As of today, few producers are ready to invest personally in films, as revenues generated from movie theatre screenings and DVD sales not even remotely cover all of the production expenses, let alone generate sufficient revenues. There is also an issue of professional cadres as well as lagging behind in knowledge and technology of modern-day film making.

The country’s TV industry is in no better shape. Local TVs show proudly cheesy talk shows ranging from public dating spectacles to poorly prepared debate programs. Khalisa, a local resident from Baku, says “Television channels are terrible. There is one or two debate shows. But they are of poor quality and do nothing more than preach prejudice and further instill ignorance”. Another resident, Sabir, maintains “there is no TV culture in Azerbaijan whatsoever”. Another respondent told me he hadn’t watched local TVs in over eight years.

All of the foreign TV series, including the popular Turkish ones, were taken off air as of May 2012, ostensibly in an effort to support local film and TV industry . According to reports , it might have been not only for the industry sake, but also “to protect moral values” of the viewers at large. As of now, Azerbaijan has three state owned channels, one public channel and seven privately owned television channels. Those who can afford it, watch cable TV at home.
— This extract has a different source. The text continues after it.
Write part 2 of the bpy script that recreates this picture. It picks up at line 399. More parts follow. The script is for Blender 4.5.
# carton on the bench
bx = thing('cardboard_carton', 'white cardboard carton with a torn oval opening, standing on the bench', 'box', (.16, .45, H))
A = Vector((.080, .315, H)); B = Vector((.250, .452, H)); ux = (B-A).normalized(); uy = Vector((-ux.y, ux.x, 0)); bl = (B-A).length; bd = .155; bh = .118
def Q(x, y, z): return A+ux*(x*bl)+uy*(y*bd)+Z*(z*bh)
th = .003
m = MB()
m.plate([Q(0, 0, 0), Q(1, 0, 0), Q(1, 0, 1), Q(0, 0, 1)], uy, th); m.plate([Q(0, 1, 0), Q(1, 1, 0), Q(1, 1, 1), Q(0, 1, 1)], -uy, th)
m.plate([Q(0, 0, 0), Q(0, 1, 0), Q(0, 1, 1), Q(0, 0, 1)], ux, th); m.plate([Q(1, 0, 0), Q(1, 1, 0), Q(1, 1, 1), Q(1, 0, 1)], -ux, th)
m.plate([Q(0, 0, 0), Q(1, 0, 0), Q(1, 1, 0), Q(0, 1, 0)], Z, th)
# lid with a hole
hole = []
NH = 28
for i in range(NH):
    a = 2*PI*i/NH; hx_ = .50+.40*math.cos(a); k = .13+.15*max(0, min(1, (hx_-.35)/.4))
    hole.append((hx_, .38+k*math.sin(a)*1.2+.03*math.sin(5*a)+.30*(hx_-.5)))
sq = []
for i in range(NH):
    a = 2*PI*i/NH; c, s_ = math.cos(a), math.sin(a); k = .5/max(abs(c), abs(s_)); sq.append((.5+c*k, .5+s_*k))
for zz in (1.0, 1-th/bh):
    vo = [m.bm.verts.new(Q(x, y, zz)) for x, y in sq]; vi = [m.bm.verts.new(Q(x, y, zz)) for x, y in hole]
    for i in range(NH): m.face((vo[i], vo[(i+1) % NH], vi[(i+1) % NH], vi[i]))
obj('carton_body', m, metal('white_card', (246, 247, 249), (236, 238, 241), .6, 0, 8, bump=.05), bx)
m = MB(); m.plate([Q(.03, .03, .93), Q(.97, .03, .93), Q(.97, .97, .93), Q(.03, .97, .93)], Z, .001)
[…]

Whether it was done for supporting the local film and TV industry or to protect moral values, this didn’t concern many of the housewives who followed foreign TV series, and especially Turkish ones. There was nobody to protest, however; rather than question the government and local broadcasting companies, most of the households turned to cable packages that offer access to most of the popular Turkish TV channels. Housewives were reunited with their favorite shows, government satisfied with the ban, life continued by its normal pace.

Hope for the future

Whether it is the country’s movie industry or TV, both are facing tough times. A complete makeover is a must for the local TV industry, but whether it will happen is a question that remains to be answered. As to Azerbaijan’s 100 something old cinema history, there is still some hope especially as a younger generation of talented and professional directors and producers steps up and takes over, just as we saw with Ilqar Safat winning the Gold Award at the 2011 California Film Awards Ceremony with “Precinct”; or Ilgar Najaf winning at the 5th Ceremony of Asia Pacific Screen Awards with his film “Buta” in 2011; or Shamil Aliyev being honored with diploma in “Special Mentions” nominations of the Philadelphia Documentary and Fiction Festival in the US with his film “Trace of Fortress” (Iz Qala) in 2012; and with hopefully many others to come.